The capital increase would also allow the IDB to expand its lending to the private sector in Latin America and the Caribbean. During the meeting in Calgary Bank officials unveiled plans to double such financing to $3 billion annually by 2015.

During their plenary sessions the governors approved the IDB’s 2010 financial statements, which show the Bank approved over $12 billion of financing for the region last year and a record amount of grants, which greatly benefitted Haiti.

Haitian Finance Minister Ronald Baudin thanked his fellow governors for the decision they took after last year’s earthquake to provide his country $200 million in grants annually until 2020 to support its reconstruction efforts.

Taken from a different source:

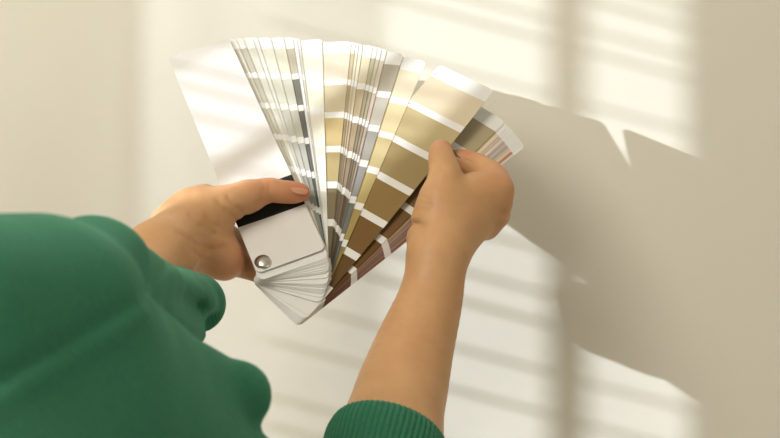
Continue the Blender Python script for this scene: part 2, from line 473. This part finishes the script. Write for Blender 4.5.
# ---- right hand: thumb on the golden strip, index finger behind it, the rest curled in
rf = [(at(437, 262, 0.742), 0.0200), (at(430, 300, 0.735), 0.0222), (at(413.5, 350, 0.716), 0.0266), (at(399, 400, 0.690), 0.0300), (at(389, 442, 0.665), 0.0290)]
body.chain(rf, k=0.012)
fl = (np.array([0, 1.0, 0]), 0.80)
def q_(x, y, o): return at(x, y, 0.770+(219-y)*0.00030+o)
body.seg(q_(438, 250, -0.012), q_(446, 205, -0.012), 0.0190, 0.0180, k=0.012)
body.seg(q_(446, 225, -0.008), q_(476, 195, -0.004), 0.0190, 0.0165, k=0.012)
body.seg(q_(450, 240, -0.006), q_(482, 212, 0.004), 0.0170, 0.0155, k=0.012)
body.seg(q_(462, 197, -0.010), q_(495, 192, -0.002), 0.0125, 0.0116, k=0.007)    # towards index knuckle
body.seg(q_(494, 190, -0.002), q_(496, 208, 0.006), 0.0118, 0.0110, k=0.008)
body.seg(q_(493, 214, 0.008), q_(486, 224, 0.012), 0.0110, 0.0105, k=0.006)      # lower knuckles
body.seg(q_(424, 238, -0.006), q_(438, 200, -0.014), 0.0115, 0.0120, k=0.008)     # thenar
body.chain([(q_(441, 205, -0.018), 0.0150), (q_(445, 182, -0.019), 0.0130), (q_(444, 169, -0.019), 0.0110), (pt(441.5, 158, 0.0165), 0.0095), (pt(441.2, 151.5, 0.0140), 0.0086)], k=0.005)
# index finger arching from its knuckle to meet the thumb
body.chain([(q_(498, 189, -0.002), 0.0112), (q_(494, 176, 0.006), 0.0096), (q_(475, 163, 0.018), 0.0080), (q_(458, 157, 0.024), 0.0072), (q_(448, 154, 0.024), 0.0062)], k=0.003)
body.chain([(q_(492, 192, 0.006), 0.0090), (q_(480, 176, 0.008), 0.0078), (q_(466, 170, 0.007), 0.0074), (q_(454, 166, 0.004), 0.0068)], k=0.003)
# middle, ring and little finger curled into the palm
body.chain([(q_(495, 202, 0.006), 0.0108), (q_(484, 186, 0.020), 0.0088), (q_(466, 184, 0.016), 0.0080)], k=0.003)
body.chain([(q_(492, 213, 0.010), 0.0104), (q_(478, 200, 0.022), 0.0084), (q_(462, 204, 0.014), 0.0076)], k=0.003)
body.chain([(q_(485, 226, 0.012), 0.0100), (q_(470, 216, 0.020), 0.0078), (q_(456, 220, 0.010), 0.0070)], k=0.003)
body.groove([(420, 196), (429, 199)], 0.79, 0.0007, 0.0011); body.groove([(419, 202), (431, 205)], 0.79, 0.0007, 0.0011); body.groove([(420, 208), (428, 210)], 0.79, 0.0005, 0.0010)
body.groove([(406, 225), (417, 224), (424, 227)], 0.79, 0.0018, 0.0026)
body.groove([(432, 164), (440, 166), (450, 163)], 0.79, 0.0005, 0.0011); body.groove([(434, 169), (446, 170)], 0.79, 0.0005, 0.0010)
body.groove([(512, 212), (502, 214), (494, 222)], 0.80, 0.0012, 0.0030)
# ---- the rest of the body, under the sweater and out of frame
EL = at(95, 440, 0.50); SL = np.array([-0.235, 0.17, -0.13])
ER = np.array([-0.02, 0.545, -0.205]); SR = np.array([0.125, 0.26, -0.32])
body.chain([(at(130, 296, 0.655), 0.0225), (at(106, 322, 0.60), 0.026), (at(88, 375, 0.53), 0.031), (EL, 0.035), (SL, 0.044)], k=0.01)
body.chain([(at(389, 446, 0.663), 0.0270), (ER, 0.036), (SR, 0.046)], k=0.02)
CH = np.array([-0.055, 0.13, -0.34])
body.seg(SL, np.array([-0.06, 0.14, -0.22]), 0.045, 0.06, k=0.03)
body.seg(SR, np.array([-0.03, 0.16, -0.24]), 0.045, 0.06, k=0.03)
body.chain([(CH, 0.115), (CH+[0, -0.03, -0.22], 0.10), (CH+[0, -0.04, -0.40], 0.125)], k=0.04)
HD = np.array([-0.06, -0.085, -0.165])
body.seg(np.array([-0.055, 0.09, -0.25]), HD+[0, 0.02, -0.02], 0.05, 0.05, k=0.02)
body.seg(HD, HD+[0, 0.045, -0.075], 0.078, 0.048, k=0.02)
body.seg(HD+[0, 0.082, -0.035], HD+[0, 0.092, -0.055], 0.008, 0.011, k=0.008)      # nose
for s_ in (-1, 1):
    body.seg(HD+[s_*0.078, 0.0, -0.03], HD+[s_*0.080, 0.0, -0.055], 0.012, 0.009, k=0.004)  # ears

me = body.mesh('person', 0.00135, 0.0)
# blush: a slightly redder skin at finger tips and knuckles
tips = [(pt(303, 192, 0.010), 0.018, 0.75), (pt(270, 188, 0.02), 0.02, 0.35), (pt(441, 150, 0.01), 0.013, 0.7), (q_(500, 186, -0.002), 0.018, 0.3), (q_(462, 160, 0.02), 0.016, 0.5), (pt(238, 262, -0.005), 0.02, 0.45), (pt(205, 200, 0.005), 0.018, 0.2)]
co = np.empty(len(me.vertices)*3); me.vertices.foreach_get('co', co); co = co.reshape(-1, 3)
bl_ = np.zeros(len(co))
for c, r, s_ in tips: bl_ = np.maximum(bl_, s_*np.exp(-((co-c)**2).sum(1)/r**2))
at2 = me.attributes.new('blush', 'FLOAT', 'POINT'); at2.data.foreach_set('value', bl_)
person = obj('person', me, M_skin)
tag(person, 'person in a green knit sweater holding the fanned colour deck up against the wall', 'person')

def nail(c, fwd, up, wd, ln, name='fingernail'):
    fwd = Vector(fwd).normalized(); up = Vector(up); up = (up-fwd*up.dot(fwd)).normalized(); sd = fwd.cross(up)
    bm = bmesh.new(); n = 14; rows = []
    for i in range(n+1):
        u = -1+2*i/n; row = []
        for j in range(n+1):
            v = -1+2*j/n
            # squircle outline
            x = u*math.sqrt(1-v*v*0.45); y = v*math.sqrt(1-u*u*0.40)
            h = -0.42*wd*x*x-0.18*ln*(y*y if y > 0 else y*y*0.6)
            p = Vector(c)+sd*(x*wd)+fwd*(y*ln)+up*h
            row.append(bm.verts.new(p))
        rows.append(row)
    for a, b in zip(rows, rows[1:]):
        for i in range(n): bm.faces.new((a[i], a[i+1], b[i+1], b[i]))
    bmesh.ops.recalc_face_normals(bm, faces=bm.faces[:])
    o = from_bm(name, bm, M_nail, person, smooth=True)
    m = o.modifiers.new('thickness', 'SOLIDIFY'); m.thickness = 0.0006; m.offset = 0
    return o
nail(pt(299.5, 188.3, 0.0161), pt(308, 189.5, 0.0128)-pt(291, 187, 0.0170), nn+np.array([0, 0, 0.75]), 0.0050, 0.0066)
TD = D(441.2, 151.5, 0.0140)
nail(at(442.0, 148.2, TD-0.0098), (0, 0.45, 1.0), (0.0, -1.0, 0.45), 0.0062, 0.0054)

# hair, a child of the person, behind and below the camera
hf = Field(0.02)
hf.seg(HD+[0, -0.015, 0.004], HD+[0, -0.03, -0.05], 0.086, 0.080)
hf.seg(HD+[0, -0.07, -0.06], HD+[0, -0.10, -0.20], 0.05, 0.035)
hm = hf.mesh('hair', 0.004); obj('hair', hm, M_hair, person)

# ------------------------------------------------------------------ the sweater
sw = Field(0.02)
def b_(x, y, d, rpx, k=None): sw.seg(at(x, y, d), at(x, y, d)+1e-4, rpx*d/F, rpx*d/F, k)
def s2(x, y, d, r, x2, y2, d2, r2, k=0.02): sw.seg(at(x, y, d), at(x2, y2, d2), r*d/F, r2*d2/F, k)
s2(-60, 345, 0.40, 132, 35, 328, 0.44, 115, 0.03)       # upper arm, top contour
s2(35, 328, 0.44, 100, 92, 275, 0.50, 55, 0.012)
s2(92, 275, 0.50, 54, 136, 298, 0.60, 46, 0.012)
s2(120, 310, 0.58, 56, 172, 310, 0.675, 42, 0.010)       # fold over the wrist
s2(172, 308, 0.68, 40, 195, 303, 0.700, 31, 0.008)
s2(90, 385, 0.48, 105, 160, 405, 0.50, 74, 0.006)       # forearm sleeve below the crease
s2(160, 405, 0.50, 66, 236, 395, 0.51, 35, 0.010)
s2(110, 470, 0.48, 100, 235, 482, 0.50, 52, 0.008)
s2(40, 480, 0.44, 140, 110, 520, 0.47, 120, 0.03)
# the tube of the sleeve round the whole arm
s2(140, 300, 0.672, 40, 106, 322, 0.60, 60, 0.01)
s2(106, 322, 0.60, 60, 88, 375, 0.53, 84, 0.01)
sw.chain([(at(88, 375, 0.53), 0.041), (EL, 0.050), (SL, 0.062)], k=0.012)
# shoulders and torso
sw.chain([(at(60, 470, 0.46), 0.062), (SL, 0.080)], k=0.03)
sw.seg(SL, np.array([-0.06, 0.13, -0.25]), 0.078, 0.088, k=0.04)
sw.seg(SR, np.array([-0.03, 0.15, -0.26]), 0.078, 0.088, k=0.04)
sw.chain([(CH+[0, 0, -0.03], 0.130), (CH+[0, -0.03, -0.22], 0.125), (CH+[0, -0.04, -0.40], 0.140)], k=0.05)
AX = np.array(at(388, 442, 0.665))-np.array(at(413.5, 350, 0.716)); AX /= np.linalg.norm(AX)
CC = at(389, 436, 0.667)
sw.chain([(CC+AX*0.062, 0.040), (CC+AX*0.085, 0.050), (ER, 0.055), (SR, 0.080)], k=0.012)
# creases
sw.groove([(230, 329), (212, 323), (196, 306), (182, 298)], 0.70, 0.0045, 0.006)
sw.groove([(160, 262), (150, 282), (150, 300)], 0.62, 0.0012, 0.006)
ph = rng.uniform(0, 6.28, 12); fr = rng.uniform(18, 46, (12, 3))*rng.choice([-1, 1], (12, 3)); am = rng.uniform(0.3, 1.0, 12)
pa, pb, pc = at(-20, 398, 0.33), at(155, 276, 0.53), at(40, 330, 0.52)
pn = np.cross(pb-pa, pc-pa); pn /= np.linalg.norm(pn)
def wrinkle(X):
    v = np.zeros(X.shape[:-1])
    for i in range(12): v += am[i]*np.sin(X @ fr[i]+ph[i])
    d = v*0.00045
    q = (X-pa) @ pn
    near = np.clip((0.62-X[..., 1])*12, 0, 1)*np.clip((X[..., 1]-0.2)*12, 0, 1)*(X[..., 0] < 0)
    d += near*(0.0016*np.exp(-(q/0.0024)**2)-0.0008*np.exp(-((q+0.006)/0.004)**2))     # the sleeve seam
    return d
sw.noise = wrinkle
sweater = obj('sweater', sw.mesh('sweater', 0.0022), M_knit, person)
sweater['label'] = 'green knit sweater'

# ribbed cuff round the right forearm
ax = Vector(AX); u_ = ax.orthogonal().normalized(); v_ = ax.cross(u_)
bm = bmesh.new(); NR = 66; n = NR*6
prof = [(0.0290, 0.006), (0.0315, 0.0010), (0.0335, -0.0010), (0.0356, 0.0002), (0.0367, 0.003)]+[(0.0372+0.0006*math.sin(k), 0.003+0.0052*k) for k in range(1, 13)]+[(0.030, 0.072)]
rings = []
for r, s_ in prof:
    ring = []
    for k in range(n):
        th = 2*math.pi*k/n
        ridge = abs(math.cos(th*NR/2))**0.7
        rr = r+(0.00125*(ridge-0.5) if r > 0.034 else 0)
        ring.append(bm.verts.new(Vector(CC)+ax*s_+u_*(rr*math.cos(th))+v_*(rr*math.sin(th))))
    rings.append(ring)
for a, b in zip(rings, rings[1:]):
    for k in range(n): bm.faces.new((a[k], a[(k+1) % n], b[(k+1) % n], b[k]))
bmesh.ops.recalc_face_normals(bm, faces=bm.faces[:])
cuff = from_bm('cuff', bm, M_rib, sweater, smooth=True); cuff['label'] = 'ribbed green cuff round the right forearm'

# ------------------------------------------------------------------ light
sun = bpy.data.lights.new('sun', 'SUN'); sun.energy = 4.9; sun.angle = math.radians(0.5); sun.color = (0.84, 0.895, 0.97)
so = bpy.data.objects.new('sun', sun); C.objects.link(so)
dirv = Vector((2.2666*1000/F, 1.0, -0.6045*1000/F))
so.rotation_euler = dirv.to_track_quat('-Z', 'Y').to_euler(); so.location = (-4, -2, 2)
w = bpy.data.worlds.new('world'); S.world = w; w.use_nodes = True
bg = w.node_tree.nodes['Background']; bg.inputs[0].default_value = (1.0, 0.93, 0.77, 1); bg.inputs[1].default_value = 0.56
# added fill lamp inside the room near the window top, brightens the forearm
ar = bpy.data.lights.new('window_side_fill', 'AREA'); ar.shape = 'RECTANGLE'; ar.size = 1.0; ar.size_y = 0.8; ar.energy = 28; ar.color = (1, 0.95, 0.84)
ao = bpy.data.objects.new('window_side_fill', ar); C.objects.link(ao)
ao.location = (XL+0.25, -0.35, 1.0); ao.rotation_euler = Vector((1, 0.75, -0.8)).to_track_quat('-Z', 'Z').to_euler()

# ------------------------------------------------------------------ camera
cam = bpy.data.cameras.new('camera'); co_ = bpy.data.objects.new('camera', cam); C.objects.link(co_)
cam.sensor_width = 36; cam.lens = 36*F/780; cam.clip_start = 0.01
co_.rotation_euler = (math.pi/2, 0, 0)
cam.dof.use_dof = True; cam.dof.focus_distance = 0.79; cam.dof.aperture_fstop = 11
S.camera = co_
S.view_settings.view_transform = 'Standard'; S.view_settings.look = 'None'
S.view_settings.exposure = 0.0; S.view_settings.gamma = 1.0; S.view_settings.use_curve_mapping = False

“The IDB’s assistance is more crucial than ever for us,” Baudin said. “The fact that this decision contemplates the long-term gives us the opportunity to better plan and target the programs that will be carried out over many years.”

Governors also expressed their solidarity to the Japanese government, a key partner and generous contributor to Latin America and the Caribbean, lamenting the loss of life and the damage caused by the earthquake and the tsunami that hit Japan earlier this month.

More than 3,000 people participated in the five-day event in Calgary. Next year’s annual meeting of the IDB Board of Governors will be held in Montevideo, Uruguay.

Seminars
The five-day meeting included seminars on business opportunities and development challenges for Latin America and the Caribbean in sectors such as infrastructure, trade, natural resources and information technology. One seminar on current global economic conditions featured top international experts’ views on how this scenario is impacting emerging markets.

The IDB released a study on opportunities and challenges facing Latin America and the Caribbean under the new economic order arising from the global recession. The study shows that emerging markets now account for most of the world’s growth and that Latin America and the Caribbean face an unprecedented favorable external scenario in coming years that will affect the region’s commodity importers and exporters in different ways. The report calls for the region to seize the opportunity to implement policies to generate sustainable economic growth.

At another event with several mayors from Lain America and the Caribbean, Moreno announced a plan to partner with intermediate cities in the region that aspire to set a new standard for sustainable urban development. The IDB will help cities analyze their development challenges in an integrated manner, prioritize investments, and identify funding from national and international sources.

On March 26, on the margins of the IDB annual meeting, finance ministers of the Americas met to discuss the impact and benefits of simultaneous investments in regional physical integration and regulatory reforms at the Fourth Meeting of the Hemisphere’s finance ministers.

At that gathering, Canada, Mexico and the United States said they will contribute $13 million to an IDB-managed regional infrastructure integration fund supporting cross-border projects designed to reduce transport and logistics costs to expand trade. The fund is expected to reach $20 million, with additional contributions from other donors.

Agreements
The series of seminars began with a full-day conference on youth development. During the event 10 young leaders from the region, selected from a pool of more than 1,800 applicants, spoke on their contributions to their communities’ development.

The IDB signed a series of agreements in Calgary, including a memorandum of understanding with the Government of the Republic of Korea to cooperate in knowledge-sharing and consultation activities that will benefit member countries in Latin America and the Caribbean. The Bank also signed agreements to support the private sector in Eastern Caribbean states and two accords with China’s Eximbank on an infrastructure facility and a public-private fund to invest in joint projects in the region.

The IDB also launched the second edition of its Juscelino Kubitschek Awards,which recognize outstanding contributions made by non-profits and academic institutions to development in Latin American and the Caribbean.